From the Executive Director

Washington Notes, April 1990

Samuel R. Gammon | Apr 1, 1990

Members will have noted in their daily newspapers that the Supreme Court in February declined to accept the case of Henry Holt & Co., Inc. v. New Era Publications International, a.k.a. the Church of Scientology case, for its docket. The AHA, together with the American Council of Learned Societies, American Political Science Association, Modern Language Association of America, and Organization of American Historians, had submitted an amicus brief asking Supreme Court review late last year. Specialists in recent history and literature will perceive the case as one of conflict between the interpretation of copyright laws and the First Amendment, and whether copyrights can be used to dry up historical source material. (See M. Les Benedict's discussions on copyright beginning on page 1.)

Last summer, the New York Appeals Court found that in a biography of the late Church of Scientology founder, L. Ron Hubbard, the author's use of unpublished source materials, many of them obtained from the government under Freedom of Information procedures, constituted an infringement of copyright, since they included quotes from Hubbard's unpublished writings. Due to a technicality the court did not grant an injunction against publication, but the decision will certainly have a chilling effect on the publishing industry and on the work of historians, political scientists, art historians, English and literature professionals. While the impact on recent history, especially that treating living individuals, will be most severe, the Appeals Court's assertion of the rights of heirs to copyright protection of unpublished works by the testator could conceivably result in an injunction against books treating Adolf Hitler in a manner offensive to his heirs!

With the Supreme Court's denial of a writ of certiorari, the informal coalition of scholarly organizations and publishers is checking into the possibility of legislative action to clarify the copyright law, since its passes belief that Congressional intent at the time of the law's passage envisaged such judicial creativity. Another legislative concern that we are continuing to monitor through our own history advocate par excellence, Dr. Page Miller and the National Coordinating Committee, as well as through our participation in the National Humanities Alliance, is the reauthorization of the National Endowment for the Humanities. The previous authorization expires this year. Given the prodigious "flap" over the National Endowment for the Arts (included in the same authorization legislation) and its somewhat remote connection with sexually explicit art last summer and fall, we are concerned that NEH might be cast for the role of innocent bystander struck by flying brickbats and reduced appropriations, or even worse by unnecessary or repugnant limitations on its procedures and practices.

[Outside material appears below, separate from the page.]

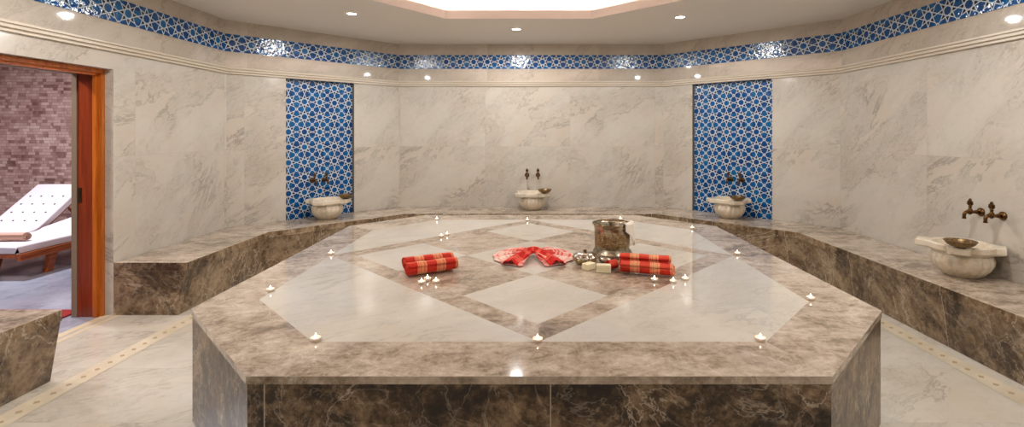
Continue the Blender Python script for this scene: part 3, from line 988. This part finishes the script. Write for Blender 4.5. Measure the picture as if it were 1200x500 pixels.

A major activity of headquarters staff during January and February has been the preparation of a large grant proposal in cooperation with the American Political Science Association to the Pew Charitable Trusts for a program to commemorate the rapidly approaching bicentenary of the Bill of Rights through a major educational effort working with teachers. Our response to the word in early January that the Pew Charitable Trusts would entertain such proposals was to activate the "auld alliance," the highly successful multi-year Project `87 carried out jointly by the AHA and the APSA. We understand that we can expect a response from Pew in early April.

Two important and very responsible committee chair positions, still pending at the end of the San Francisco annual meeting, have now been filled. The Program Committee for 1991 will be chaired by Professor Linda Hall, University of New Mexico, who is busily organizing her committee members list to be submitted to the Council at its spring meeting. The 1991 meeting, in Chicago, will be the occasion for a number of Columbus quincentennial sessions. The Council decided to enable the Association to open the quincentenary year at the end of 1991, rather than wait to conclude it a year later. Equally important to the success of an annual meeting is the choice of a Local Arrangements Committee chair. Professor Carol S. Gruber, William Paterson College, has agreed to fill this position for the December 1990 annual meeting in New York City.

The month of February also saw headquarters staff participating in meetings of the executive committee of COSSA, the Consortium of Social Science Associations, the board of the National Humanities Alliance, and a meeting of the executive directors of the OAH, NCSS, and AHA, the three sponsoring organizations of the History Teaching Alliance, with its director, Dr. Jane Landers of the University of Florida. Among other matters discussed was the organization of a matching fund-raising campaign to provide a substantial endowment for the HTA in conjunction with the NEH's generous challenge grant award of $225,000.